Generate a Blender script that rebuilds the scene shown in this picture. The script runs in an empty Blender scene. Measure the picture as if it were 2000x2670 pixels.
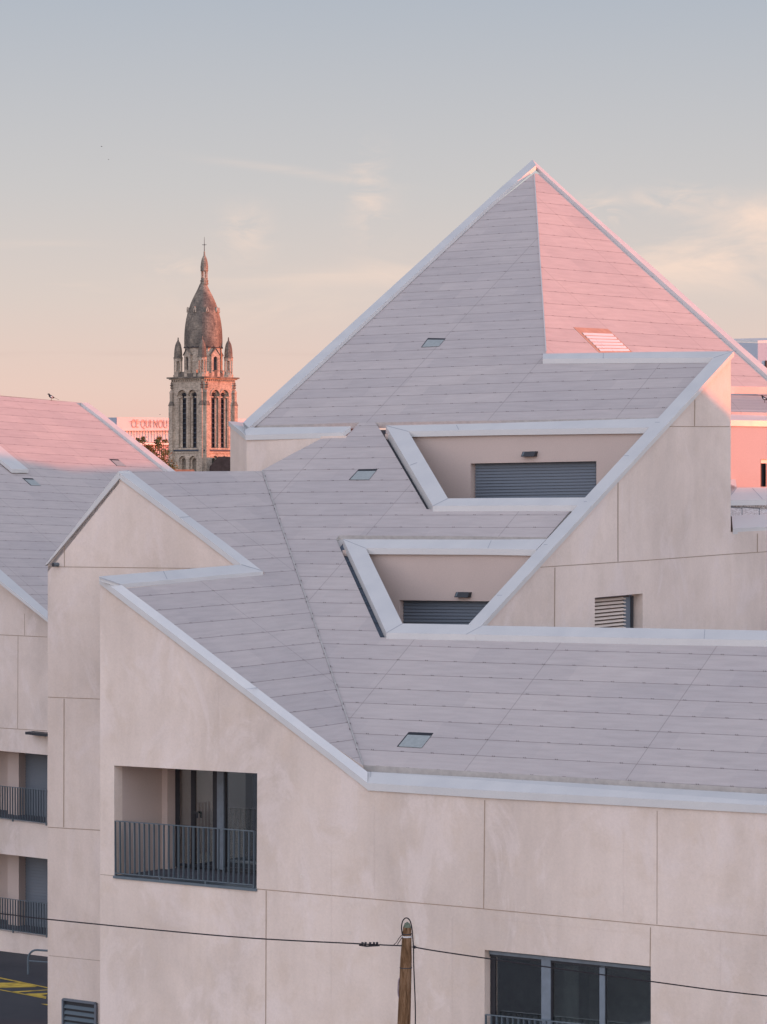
import bpy, bmesh, math, random
from mathutils import Vector, Matrix
from mathutils.geometry import tessellate_polygon
random.seed(7)
R = math.radians
SC = bpy.context.scene
COL = SC.collection

# ------------------------------------------------------------------ camera, sky, sun
F, HY, CZ = 8200.0, 1270.0, 13.65          # focal length in photo pixels, horizon row, eye height
cam = bpy.data.cameras.new('camera')
cam.sensor_fit = 'HORIZONTAL'; cam.sensor_width = 36.0
cam.lens = 36.0 * F / 2000.0
cam.shift_y = -(1335.0 - HY) / 2000.0
cam.clip_start = 0.5; cam.clip_end = 5000
camo = bpy.data.objects.new('camera', cam); COL.objects.link(camo)
camo.location = (0, 0, CZ); camo.rotation_euler = (R(90), 0, 0)
SC.camera = camo

SUN_AZ = 4.0      # degrees from +X towards -Y (towards the camera side)
SUN_EL = 3.2
sd = Vector((math.cos(R(SUN_EL)) * math.cos(R(SUN_AZ)), -math.cos(R(SUN_EL)) * math.sin(R(SUN_AZ)), math.sin(R(SUN_EL))))
sun = bpy.data.lights.new('sun', 'SUN'); sun.energy = 5.0; sun.angle = R(0.6); sun.color = (1.18, 0.215, 0.05)
suno = bpy.data.objects.new('sun', sun); COL.objects.link(suno)
suno.rotation_euler = sd.to_track_quat('Z', 'Y').to_euler()

W = bpy.data.worlds.new('World'); SC.world = W; W.use_nodes = True
wt = W.node_tree; wn = wt.nodes; wl = wt.links; wn.clear()
def WN(t, **k):
    n = wn.new(t)
    for a, b in k.items(): setattr(n, a, b)
    return n
def ramp(n, stops, interp='LINEAR'):
    r = n.color_ramp; r.interpolation = interp
    while len(r.elements) > 1: r.elements.remove(r.elements[-1])
    for i, (p, c) in enumerate(stops):
        e = r.elements[0] if i == 0 else r.elements.new(p)
        e.position = p; e.color = (*c, 1) if len(c) == 3 else c
def S(r, g, b):    # sRGB 0-255 to linear
    return tuple(((v / 255) / 12.92 if v / 255 <= 0.04045 else ((v / 255 + 0.055) / 1.055) ** 2.4) for v in (r, g, b))
wo = WN('ShaderNodeOutputWorld'); bgA = WN('ShaderNodeBackground'); bgB = WN('ShaderNodeBackground'); add = WN('ShaderNodeAddShader')
sky = WN('ShaderNodeTexSky', sky_type='NISHITA', sun_disc=False)
sky.sun_elevation = R(SUN_EL); sky.sun_rotation = R(90 + SUN_AZ)   # clockwise from +Y
sky.air_density = 1.0; sky.dust_density = 1.2; sky.ozone_density = 2.0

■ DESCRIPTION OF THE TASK
Set the lines above down again, word for word, from the first through the one containing "suno.rotation_euler = sd.to_track_quat('Z', 'Y').to_euler()"; pictures excluded.

■ THE ANSWER
Generate a Blender script that rebuilds the scene shown in this picture. The script runs in an empty Blender scene. Measure the picture as if it were 2000x2670 pixels.
import bpy, bmesh, math, random
from mathutils import Vector, Matrix
from mathutils.geometry import tessellate_polygon
random.seed(7)
R = math.radians
SC = bpy.context.scene
COL = SC.collection

# ------------------------------------------------------------------ camera, sky, sun
F, HY, CZ = 8200.0, 1270.0, 13.65          # focal length in photo pixels, horizon row, eye height
cam = bpy.data.cameras.new('camera')
cam.sensor_fit = 'HORIZONTAL'; cam.sensor_width = 36.0
cam.lens = 36.0 * F / 2000.0
cam.shift_y = -(1335.0 - HY) / 2000.0
cam.clip_start = 0.5; cam.clip_end = 5000
camo = bpy.data.objects.new('camera', cam); COL.objects.link(camo)
camo.location = (0, 0, CZ); camo.rotation_euler = (R(90), 0, 0)
SC.camera = camo

SUN_AZ = 4.0      # degrees from +X towards -Y (towards the camera side)
SUN_EL = 3.2
sd = Vector((math.cos(R(SUN_EL)) * math.cos(R(SUN_AZ)), -math.cos(R(SUN_EL)) * math.sin(R(SUN_AZ)), math.sin(R(SUN_EL))))
sun = bpy.data.lights.new('sun', 'SUN'); sun.energy = 5.0; sun.angle = R(0.6); sun.color = (1.18, 0.215, 0.05)
suno = bpy.data.objects.new('sun', sun); COL.objects.link(suno)
suno.rotation_euler = sd.to_track_quat('Z', 'Y').to_euler()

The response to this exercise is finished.